** BEGIN INFORMATION SUPPLIED **

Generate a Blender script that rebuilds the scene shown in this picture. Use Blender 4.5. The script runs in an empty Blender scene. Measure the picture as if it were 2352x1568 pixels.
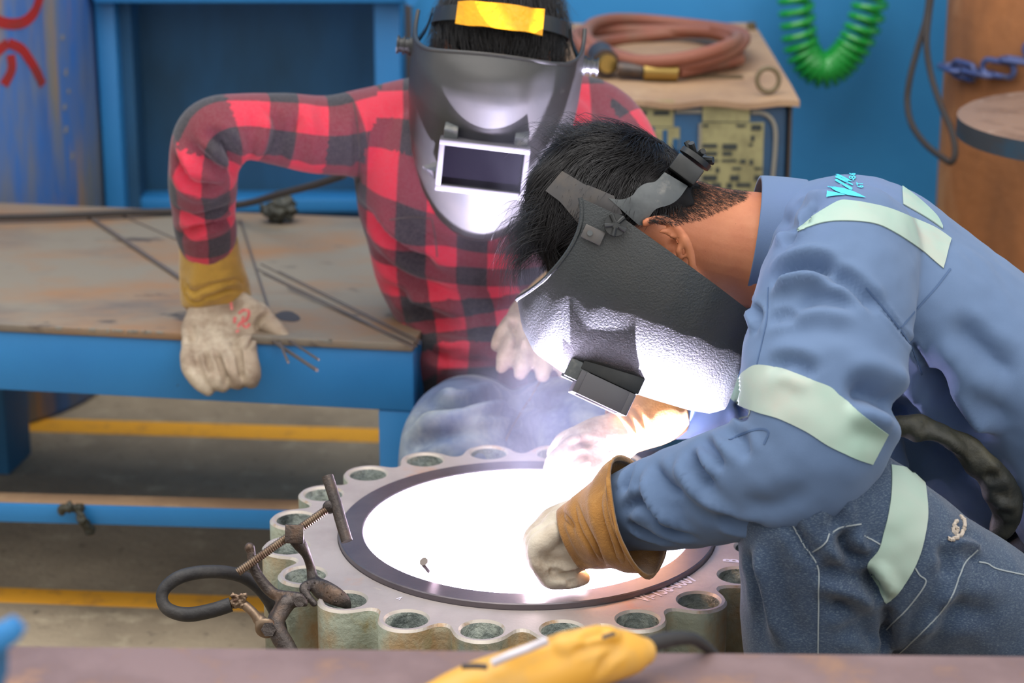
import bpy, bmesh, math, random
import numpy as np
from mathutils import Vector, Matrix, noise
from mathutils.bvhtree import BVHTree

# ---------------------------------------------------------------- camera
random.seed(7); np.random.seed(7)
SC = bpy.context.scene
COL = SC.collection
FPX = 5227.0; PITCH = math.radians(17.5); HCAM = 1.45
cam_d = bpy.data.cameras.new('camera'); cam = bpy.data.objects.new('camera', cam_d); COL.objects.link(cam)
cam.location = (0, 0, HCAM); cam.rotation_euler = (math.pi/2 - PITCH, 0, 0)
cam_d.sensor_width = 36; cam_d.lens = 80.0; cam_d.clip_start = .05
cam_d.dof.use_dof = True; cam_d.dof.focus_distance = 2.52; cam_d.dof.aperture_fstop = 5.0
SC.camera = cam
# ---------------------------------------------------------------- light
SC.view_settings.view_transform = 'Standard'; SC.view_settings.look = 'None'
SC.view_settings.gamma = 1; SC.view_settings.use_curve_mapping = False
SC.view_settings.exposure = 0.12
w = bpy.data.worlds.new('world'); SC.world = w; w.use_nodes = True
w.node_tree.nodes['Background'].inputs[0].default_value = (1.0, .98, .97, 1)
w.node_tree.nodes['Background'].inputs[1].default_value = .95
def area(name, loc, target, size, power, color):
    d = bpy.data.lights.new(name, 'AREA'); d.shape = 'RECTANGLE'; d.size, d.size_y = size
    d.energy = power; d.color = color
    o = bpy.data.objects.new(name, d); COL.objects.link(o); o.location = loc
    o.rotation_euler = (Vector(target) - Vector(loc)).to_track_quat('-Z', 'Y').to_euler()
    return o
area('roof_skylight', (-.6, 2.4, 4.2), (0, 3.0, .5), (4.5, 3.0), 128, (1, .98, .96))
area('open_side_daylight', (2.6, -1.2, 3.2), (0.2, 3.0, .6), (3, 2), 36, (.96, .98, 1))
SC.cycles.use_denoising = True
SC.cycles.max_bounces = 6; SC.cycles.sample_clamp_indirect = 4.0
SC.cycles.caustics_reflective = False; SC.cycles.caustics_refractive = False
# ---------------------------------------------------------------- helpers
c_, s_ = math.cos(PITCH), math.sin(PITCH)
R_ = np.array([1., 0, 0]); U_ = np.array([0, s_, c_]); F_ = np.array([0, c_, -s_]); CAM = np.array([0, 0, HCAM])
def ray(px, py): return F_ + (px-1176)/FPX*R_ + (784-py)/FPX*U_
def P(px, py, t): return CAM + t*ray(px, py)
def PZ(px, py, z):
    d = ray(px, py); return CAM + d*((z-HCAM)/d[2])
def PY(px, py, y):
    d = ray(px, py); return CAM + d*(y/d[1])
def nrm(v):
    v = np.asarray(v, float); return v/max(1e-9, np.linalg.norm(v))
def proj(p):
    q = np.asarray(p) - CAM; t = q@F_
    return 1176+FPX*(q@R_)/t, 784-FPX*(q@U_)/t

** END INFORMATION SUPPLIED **

[WHAT THIS TASK INVOLVES] Where a line above contains the word "scene", copy that line.

[TASK RESPONSE]
Generate a Blender script that rebuilds the scene shown in this picture. Use Blender 4.5. The script runs in an empty Blender scene. Measure the picture as if it were 2352x1568 pixels.
SC = bpy.context.scene